GOAL ▸ Give again, word for word, the lines below that run from the line with "Recreate this scene" through the line with "PI = math.pi". Drop the pictures.

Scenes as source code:
:::::

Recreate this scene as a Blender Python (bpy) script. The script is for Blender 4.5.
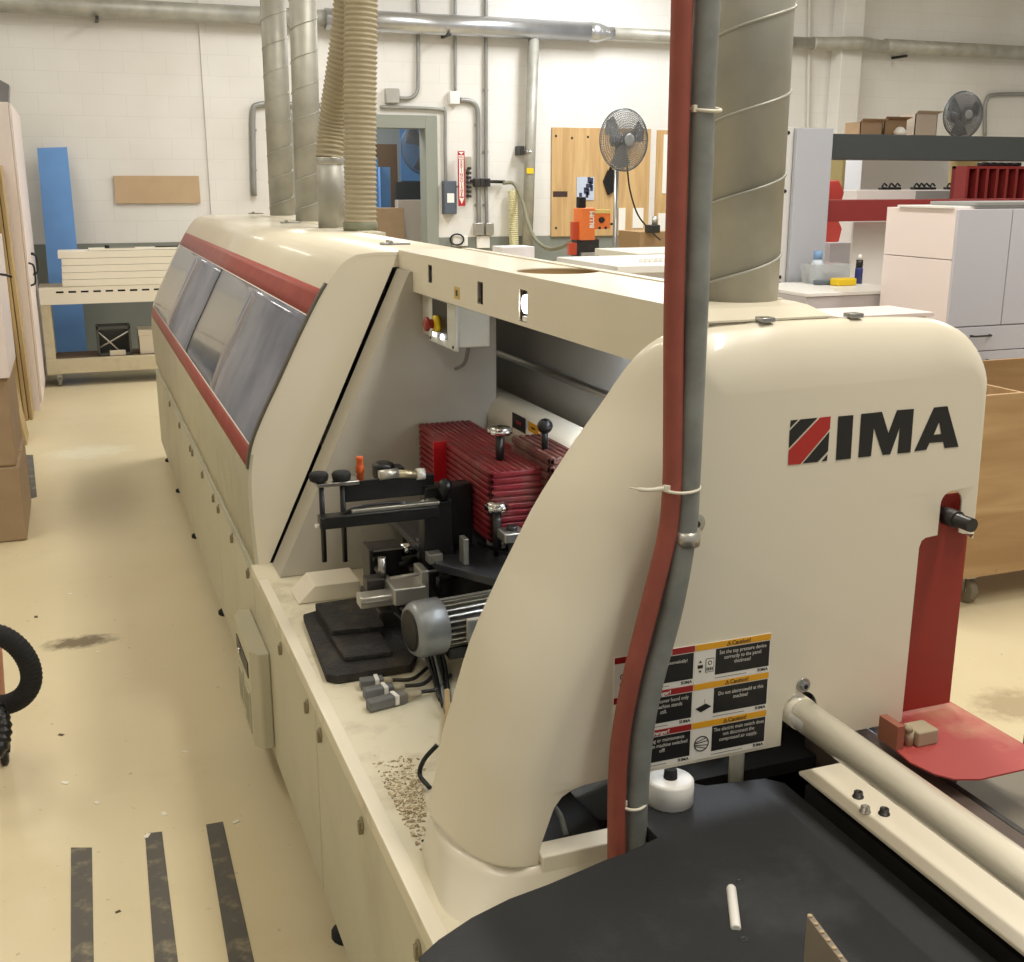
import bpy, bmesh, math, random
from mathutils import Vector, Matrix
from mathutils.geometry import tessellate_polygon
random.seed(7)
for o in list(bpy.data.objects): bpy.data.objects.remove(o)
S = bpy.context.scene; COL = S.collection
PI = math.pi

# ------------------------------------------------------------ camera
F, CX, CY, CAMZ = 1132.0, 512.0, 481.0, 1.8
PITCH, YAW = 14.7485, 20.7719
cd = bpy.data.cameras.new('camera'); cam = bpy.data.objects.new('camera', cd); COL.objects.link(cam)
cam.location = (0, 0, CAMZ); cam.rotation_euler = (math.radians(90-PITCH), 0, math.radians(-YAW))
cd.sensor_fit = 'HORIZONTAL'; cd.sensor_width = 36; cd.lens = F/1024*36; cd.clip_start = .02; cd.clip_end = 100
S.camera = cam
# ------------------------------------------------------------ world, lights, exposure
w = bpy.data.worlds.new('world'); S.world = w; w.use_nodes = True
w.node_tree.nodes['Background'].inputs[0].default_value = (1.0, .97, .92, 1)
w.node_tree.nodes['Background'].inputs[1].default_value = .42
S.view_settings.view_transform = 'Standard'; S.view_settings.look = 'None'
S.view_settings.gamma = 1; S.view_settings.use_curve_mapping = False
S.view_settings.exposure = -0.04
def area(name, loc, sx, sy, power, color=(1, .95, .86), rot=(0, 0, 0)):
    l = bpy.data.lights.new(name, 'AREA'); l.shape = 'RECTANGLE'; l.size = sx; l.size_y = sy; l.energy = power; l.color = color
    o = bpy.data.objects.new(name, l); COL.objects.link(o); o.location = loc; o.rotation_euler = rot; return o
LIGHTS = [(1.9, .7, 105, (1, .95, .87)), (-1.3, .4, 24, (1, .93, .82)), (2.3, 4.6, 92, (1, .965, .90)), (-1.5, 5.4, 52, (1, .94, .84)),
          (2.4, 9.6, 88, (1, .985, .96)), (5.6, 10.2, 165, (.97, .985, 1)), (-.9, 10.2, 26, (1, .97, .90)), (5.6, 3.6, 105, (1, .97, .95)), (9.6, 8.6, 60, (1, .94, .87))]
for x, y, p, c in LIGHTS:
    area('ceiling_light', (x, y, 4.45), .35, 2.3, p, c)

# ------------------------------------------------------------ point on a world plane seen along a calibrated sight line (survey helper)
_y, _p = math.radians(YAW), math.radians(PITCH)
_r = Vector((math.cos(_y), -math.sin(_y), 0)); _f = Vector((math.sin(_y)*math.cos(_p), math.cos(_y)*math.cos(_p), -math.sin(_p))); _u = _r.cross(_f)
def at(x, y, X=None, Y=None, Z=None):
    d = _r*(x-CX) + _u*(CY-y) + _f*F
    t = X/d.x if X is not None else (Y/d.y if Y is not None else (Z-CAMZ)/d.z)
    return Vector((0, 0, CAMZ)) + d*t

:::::

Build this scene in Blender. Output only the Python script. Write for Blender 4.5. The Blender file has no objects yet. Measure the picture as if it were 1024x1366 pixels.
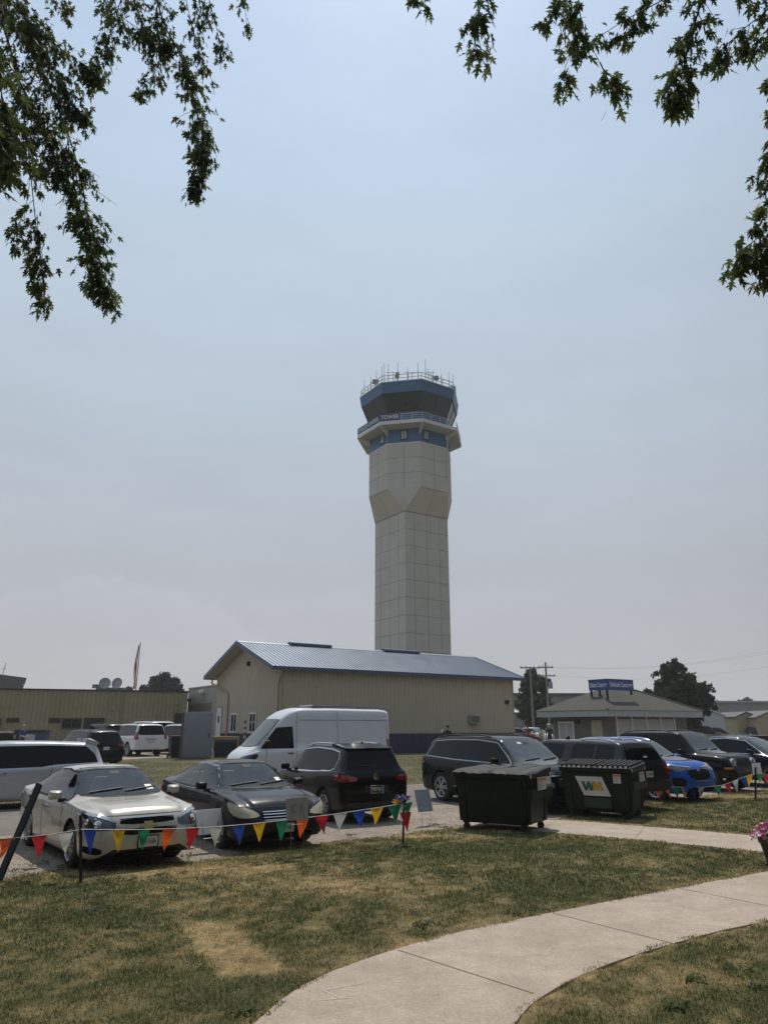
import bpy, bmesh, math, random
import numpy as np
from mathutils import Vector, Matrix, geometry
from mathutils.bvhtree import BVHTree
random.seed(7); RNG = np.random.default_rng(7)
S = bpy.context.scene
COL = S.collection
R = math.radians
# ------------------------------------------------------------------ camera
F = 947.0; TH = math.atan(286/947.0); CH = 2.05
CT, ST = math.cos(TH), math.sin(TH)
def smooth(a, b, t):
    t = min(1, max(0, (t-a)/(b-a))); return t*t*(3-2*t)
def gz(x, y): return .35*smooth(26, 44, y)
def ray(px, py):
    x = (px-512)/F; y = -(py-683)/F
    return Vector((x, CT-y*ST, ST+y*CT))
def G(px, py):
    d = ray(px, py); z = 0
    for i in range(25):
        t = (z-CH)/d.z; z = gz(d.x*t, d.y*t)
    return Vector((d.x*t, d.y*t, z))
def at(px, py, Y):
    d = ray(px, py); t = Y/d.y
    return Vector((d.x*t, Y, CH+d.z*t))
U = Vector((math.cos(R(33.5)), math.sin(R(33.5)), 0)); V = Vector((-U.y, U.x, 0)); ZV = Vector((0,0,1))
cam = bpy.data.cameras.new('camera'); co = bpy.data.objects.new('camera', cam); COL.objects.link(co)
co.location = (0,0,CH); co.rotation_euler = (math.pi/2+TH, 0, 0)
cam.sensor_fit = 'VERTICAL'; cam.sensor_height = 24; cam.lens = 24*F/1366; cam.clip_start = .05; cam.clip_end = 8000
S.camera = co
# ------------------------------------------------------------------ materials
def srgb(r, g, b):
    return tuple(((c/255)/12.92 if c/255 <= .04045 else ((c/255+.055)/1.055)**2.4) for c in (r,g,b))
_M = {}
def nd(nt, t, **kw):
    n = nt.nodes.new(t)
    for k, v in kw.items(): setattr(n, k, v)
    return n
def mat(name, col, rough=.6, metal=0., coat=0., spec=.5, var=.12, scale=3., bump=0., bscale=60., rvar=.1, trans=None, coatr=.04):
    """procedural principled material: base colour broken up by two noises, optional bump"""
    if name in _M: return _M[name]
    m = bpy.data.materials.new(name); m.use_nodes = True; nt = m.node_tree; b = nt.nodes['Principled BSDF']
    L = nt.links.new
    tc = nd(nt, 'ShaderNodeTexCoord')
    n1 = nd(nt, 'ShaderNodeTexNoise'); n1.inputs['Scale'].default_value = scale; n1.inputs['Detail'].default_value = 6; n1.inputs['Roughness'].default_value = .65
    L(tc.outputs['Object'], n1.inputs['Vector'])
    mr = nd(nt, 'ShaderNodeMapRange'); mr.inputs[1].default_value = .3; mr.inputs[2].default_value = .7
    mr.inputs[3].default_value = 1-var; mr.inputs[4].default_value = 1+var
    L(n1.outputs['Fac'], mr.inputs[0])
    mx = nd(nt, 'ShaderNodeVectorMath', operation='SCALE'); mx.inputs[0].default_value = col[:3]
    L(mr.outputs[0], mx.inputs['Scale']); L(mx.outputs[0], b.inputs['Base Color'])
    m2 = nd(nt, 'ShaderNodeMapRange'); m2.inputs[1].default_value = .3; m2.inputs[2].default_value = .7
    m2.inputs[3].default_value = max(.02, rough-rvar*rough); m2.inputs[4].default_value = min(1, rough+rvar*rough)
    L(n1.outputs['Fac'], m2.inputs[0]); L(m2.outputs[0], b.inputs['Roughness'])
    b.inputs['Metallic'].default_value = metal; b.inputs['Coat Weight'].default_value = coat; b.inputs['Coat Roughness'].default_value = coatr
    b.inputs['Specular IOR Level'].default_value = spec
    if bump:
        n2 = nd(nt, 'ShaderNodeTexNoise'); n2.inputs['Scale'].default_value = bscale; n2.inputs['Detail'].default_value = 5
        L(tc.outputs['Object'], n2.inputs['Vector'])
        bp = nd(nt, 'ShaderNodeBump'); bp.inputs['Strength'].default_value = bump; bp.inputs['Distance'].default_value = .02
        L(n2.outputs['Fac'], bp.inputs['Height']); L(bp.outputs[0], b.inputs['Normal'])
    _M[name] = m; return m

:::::

RESULT OF THIS EXERCISE ▸
Recreate this scene as a Blender Python (bpy) script. The script is for Blender 4.5.
import bpy, bmesh, math, random
from mathutils import Vector, Matrix
from mathutils.geometry import tessellate_polygon
random.seed(7)
for o in list(bpy.data.objects): bpy.data.objects.remove(o)
S = bpy.context.scene; COL = S.collection
PI = math.pi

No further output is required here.